Dunque, i neanche tutti trentenni Radiohead di Oxford, hanno tre dischi alle spalle e uno di questi è l' ultima sintesi possibile del secolo che è appena fuggito, è la breve chiarissima sintesi di un breve lampo di caos. E' - purtroppo - un capolavoro. Al quale si ha da sopravvivere.
E Thom e Jonny e gli altri, per sopravvivere, fanno quello che ciascuno si aspettava da loro: scrivono canzoni (due anni e un cd la cui uscita è prevista per quest'autunno, titolo ancora da scegliere) e fanno concerti.
"Smal gigs", dicono. Piccole prove, d'estate; per l'Europa, adesso, con il debutto qualche giorno fa ad Arles, due date (la prima domenica, la seconda ieri) a Monza, Villa Reale, poi domani e dopodomani a Firenze, in piazza Santa Croce. Dopodiché Israele, e la loro Gran Bretagna.

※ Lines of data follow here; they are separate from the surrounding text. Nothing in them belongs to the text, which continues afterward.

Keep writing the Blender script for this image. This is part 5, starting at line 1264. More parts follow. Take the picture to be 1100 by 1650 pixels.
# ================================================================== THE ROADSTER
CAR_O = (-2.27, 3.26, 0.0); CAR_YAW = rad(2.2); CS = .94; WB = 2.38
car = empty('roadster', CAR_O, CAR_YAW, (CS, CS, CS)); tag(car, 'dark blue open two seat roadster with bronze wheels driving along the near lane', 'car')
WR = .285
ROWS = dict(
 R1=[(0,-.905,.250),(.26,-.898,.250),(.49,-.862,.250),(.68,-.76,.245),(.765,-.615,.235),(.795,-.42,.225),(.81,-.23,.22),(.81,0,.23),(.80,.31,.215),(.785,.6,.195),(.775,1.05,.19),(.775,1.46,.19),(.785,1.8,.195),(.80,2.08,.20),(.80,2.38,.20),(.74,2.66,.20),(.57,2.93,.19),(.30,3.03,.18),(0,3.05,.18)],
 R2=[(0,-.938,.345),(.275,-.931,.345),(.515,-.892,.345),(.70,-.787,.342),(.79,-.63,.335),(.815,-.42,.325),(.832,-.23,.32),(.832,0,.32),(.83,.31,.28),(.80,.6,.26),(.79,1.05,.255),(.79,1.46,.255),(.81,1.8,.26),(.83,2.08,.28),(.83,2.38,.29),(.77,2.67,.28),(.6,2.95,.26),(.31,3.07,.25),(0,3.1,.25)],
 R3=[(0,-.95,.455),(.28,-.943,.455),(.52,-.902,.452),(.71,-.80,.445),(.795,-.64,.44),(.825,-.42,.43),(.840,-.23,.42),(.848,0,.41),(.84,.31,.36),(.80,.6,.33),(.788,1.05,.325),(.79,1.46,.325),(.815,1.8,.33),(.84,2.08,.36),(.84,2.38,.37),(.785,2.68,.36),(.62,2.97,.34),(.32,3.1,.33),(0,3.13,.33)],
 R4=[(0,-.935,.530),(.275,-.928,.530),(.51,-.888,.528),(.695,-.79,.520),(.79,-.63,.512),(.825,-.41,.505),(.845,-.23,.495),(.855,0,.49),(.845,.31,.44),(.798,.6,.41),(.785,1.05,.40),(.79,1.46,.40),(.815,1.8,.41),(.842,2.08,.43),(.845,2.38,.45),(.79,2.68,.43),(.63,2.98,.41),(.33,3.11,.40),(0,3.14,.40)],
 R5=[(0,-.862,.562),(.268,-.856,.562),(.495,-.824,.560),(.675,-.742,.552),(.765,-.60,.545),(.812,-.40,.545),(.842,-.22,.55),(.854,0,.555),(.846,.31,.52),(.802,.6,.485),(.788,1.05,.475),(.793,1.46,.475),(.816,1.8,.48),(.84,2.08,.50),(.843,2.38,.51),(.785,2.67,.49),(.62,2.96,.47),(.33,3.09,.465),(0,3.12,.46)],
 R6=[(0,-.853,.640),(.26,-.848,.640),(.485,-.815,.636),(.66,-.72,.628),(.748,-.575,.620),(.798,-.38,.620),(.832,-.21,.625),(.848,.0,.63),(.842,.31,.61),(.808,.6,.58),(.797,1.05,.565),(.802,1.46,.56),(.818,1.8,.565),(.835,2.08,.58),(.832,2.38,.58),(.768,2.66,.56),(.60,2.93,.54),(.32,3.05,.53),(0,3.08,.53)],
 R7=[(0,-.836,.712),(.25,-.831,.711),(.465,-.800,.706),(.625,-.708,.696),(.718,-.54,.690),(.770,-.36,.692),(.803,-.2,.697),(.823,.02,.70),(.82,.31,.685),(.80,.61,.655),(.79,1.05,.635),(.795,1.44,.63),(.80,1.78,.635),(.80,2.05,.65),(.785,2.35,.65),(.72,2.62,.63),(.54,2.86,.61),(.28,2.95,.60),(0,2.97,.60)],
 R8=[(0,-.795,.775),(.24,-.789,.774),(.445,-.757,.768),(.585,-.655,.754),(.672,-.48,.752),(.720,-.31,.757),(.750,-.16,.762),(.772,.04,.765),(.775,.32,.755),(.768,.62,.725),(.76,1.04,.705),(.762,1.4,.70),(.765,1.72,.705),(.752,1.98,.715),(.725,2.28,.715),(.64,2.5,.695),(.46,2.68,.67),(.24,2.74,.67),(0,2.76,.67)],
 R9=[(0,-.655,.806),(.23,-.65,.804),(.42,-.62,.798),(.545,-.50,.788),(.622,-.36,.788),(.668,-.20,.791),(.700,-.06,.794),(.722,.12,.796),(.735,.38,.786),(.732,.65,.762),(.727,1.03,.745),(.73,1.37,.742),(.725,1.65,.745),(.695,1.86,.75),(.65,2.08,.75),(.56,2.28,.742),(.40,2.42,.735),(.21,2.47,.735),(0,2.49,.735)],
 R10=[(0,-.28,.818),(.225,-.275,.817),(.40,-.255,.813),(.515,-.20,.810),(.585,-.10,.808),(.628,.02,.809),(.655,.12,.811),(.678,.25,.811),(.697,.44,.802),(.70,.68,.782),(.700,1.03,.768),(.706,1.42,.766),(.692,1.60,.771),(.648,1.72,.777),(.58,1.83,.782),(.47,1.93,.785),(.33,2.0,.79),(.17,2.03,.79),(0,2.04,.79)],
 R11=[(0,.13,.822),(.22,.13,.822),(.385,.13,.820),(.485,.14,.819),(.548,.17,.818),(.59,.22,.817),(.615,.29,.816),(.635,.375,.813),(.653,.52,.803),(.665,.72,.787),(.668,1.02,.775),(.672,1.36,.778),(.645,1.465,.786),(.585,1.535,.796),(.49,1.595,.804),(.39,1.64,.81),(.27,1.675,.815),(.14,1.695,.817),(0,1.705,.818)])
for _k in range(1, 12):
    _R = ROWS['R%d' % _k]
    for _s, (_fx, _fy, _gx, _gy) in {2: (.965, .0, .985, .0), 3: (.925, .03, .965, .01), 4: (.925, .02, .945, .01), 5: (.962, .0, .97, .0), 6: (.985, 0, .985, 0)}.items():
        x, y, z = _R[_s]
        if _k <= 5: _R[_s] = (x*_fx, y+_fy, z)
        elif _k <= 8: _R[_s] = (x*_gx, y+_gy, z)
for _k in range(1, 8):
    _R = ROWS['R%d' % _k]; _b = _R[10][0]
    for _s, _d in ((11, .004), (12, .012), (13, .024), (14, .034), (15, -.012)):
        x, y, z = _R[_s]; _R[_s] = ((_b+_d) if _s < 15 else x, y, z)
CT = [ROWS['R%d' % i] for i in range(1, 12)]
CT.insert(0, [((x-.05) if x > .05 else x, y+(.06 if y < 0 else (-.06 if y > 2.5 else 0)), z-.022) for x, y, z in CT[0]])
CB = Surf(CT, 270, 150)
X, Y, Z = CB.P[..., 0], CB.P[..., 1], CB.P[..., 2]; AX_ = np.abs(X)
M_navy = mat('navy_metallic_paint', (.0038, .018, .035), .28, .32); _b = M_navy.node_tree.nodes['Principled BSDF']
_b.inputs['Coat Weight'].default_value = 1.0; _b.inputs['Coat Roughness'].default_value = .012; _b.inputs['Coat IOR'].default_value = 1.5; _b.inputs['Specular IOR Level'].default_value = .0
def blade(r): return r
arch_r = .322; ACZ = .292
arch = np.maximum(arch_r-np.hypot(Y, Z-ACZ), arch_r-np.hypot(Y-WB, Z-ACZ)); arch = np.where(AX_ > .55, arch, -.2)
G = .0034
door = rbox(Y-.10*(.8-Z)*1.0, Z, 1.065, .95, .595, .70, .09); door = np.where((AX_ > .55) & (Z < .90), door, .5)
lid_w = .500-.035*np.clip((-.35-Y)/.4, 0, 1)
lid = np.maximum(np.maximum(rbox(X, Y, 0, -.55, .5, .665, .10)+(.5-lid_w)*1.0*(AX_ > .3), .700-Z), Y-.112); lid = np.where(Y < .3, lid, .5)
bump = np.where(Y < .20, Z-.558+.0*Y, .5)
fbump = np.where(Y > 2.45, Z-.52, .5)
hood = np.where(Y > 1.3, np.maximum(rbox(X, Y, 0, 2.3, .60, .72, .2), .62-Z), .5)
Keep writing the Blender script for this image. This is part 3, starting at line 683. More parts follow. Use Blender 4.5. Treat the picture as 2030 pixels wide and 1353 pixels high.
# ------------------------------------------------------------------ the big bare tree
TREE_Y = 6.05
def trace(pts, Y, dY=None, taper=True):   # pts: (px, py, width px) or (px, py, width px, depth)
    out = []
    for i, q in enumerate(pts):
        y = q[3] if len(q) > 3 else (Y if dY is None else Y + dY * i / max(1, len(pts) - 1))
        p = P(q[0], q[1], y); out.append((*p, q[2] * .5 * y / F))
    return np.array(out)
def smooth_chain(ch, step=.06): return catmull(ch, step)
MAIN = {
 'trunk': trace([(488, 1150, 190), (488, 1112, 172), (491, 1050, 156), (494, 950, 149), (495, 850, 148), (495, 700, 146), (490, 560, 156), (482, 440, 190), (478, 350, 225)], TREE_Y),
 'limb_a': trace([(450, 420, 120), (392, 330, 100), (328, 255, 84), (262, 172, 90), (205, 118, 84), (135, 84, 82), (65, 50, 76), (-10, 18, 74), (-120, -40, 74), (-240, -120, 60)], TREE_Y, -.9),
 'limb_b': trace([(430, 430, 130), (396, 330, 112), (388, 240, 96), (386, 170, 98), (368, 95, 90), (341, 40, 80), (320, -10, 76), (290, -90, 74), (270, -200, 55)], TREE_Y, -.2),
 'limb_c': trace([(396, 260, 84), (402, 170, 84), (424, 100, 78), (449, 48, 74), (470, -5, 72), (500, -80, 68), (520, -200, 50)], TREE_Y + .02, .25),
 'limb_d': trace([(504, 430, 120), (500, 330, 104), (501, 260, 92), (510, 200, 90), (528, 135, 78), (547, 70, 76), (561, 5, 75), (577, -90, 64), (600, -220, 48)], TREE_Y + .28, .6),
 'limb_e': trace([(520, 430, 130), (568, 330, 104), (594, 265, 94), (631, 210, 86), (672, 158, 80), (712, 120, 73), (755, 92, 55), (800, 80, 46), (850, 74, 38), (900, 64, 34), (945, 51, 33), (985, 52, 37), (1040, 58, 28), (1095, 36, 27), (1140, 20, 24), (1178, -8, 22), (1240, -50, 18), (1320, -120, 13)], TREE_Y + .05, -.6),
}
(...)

Piccole prove in cui, ogni sera per stille, gocce che cadono, i Radiohead mescolano ai furori patetici di "No Surprises", al dolore raggelato di "My Iron Lung" ai cori di "Karma Police" le novità, il post-capolavoro. A Monza, domenica, addirittura nove le nuove canzoni: con due fili conduttori, così, al primo ascolto. Fiona Apple e Tricky. Le note che insegue Fiona sfrenata al suo piano, sinfonie acustiche per rabbia e contrabbasso lì, da una parte ("Morning Bell"), dall'altra i circoli ipnotici, talmente pesanti che sfociano nel nulla quali i tumulti techno-rimbaudiani di Tricky ("National Anthem"). Al contempo, qualcosa che non è né l'un sentimento né l'altro: e che a poco a poco si farà profondo spazio vuoto ed imperiosa cattedrale, qualcosa che si vedrà nascere e crescere e al contempo precipitare. Come fu "Bitches Brew" ascolto dopo ascolto per Thom. Com'è stato "Ok computer". Come sono i Radiohead”. Maggiormente imperniato invece sul concerto e la cronaca il pezzo di Luca Dondoni, che però non aggiunge granché di nuovo alle notizie circolate in questi giorni sull’arrivo in Italia del gruppo inglese.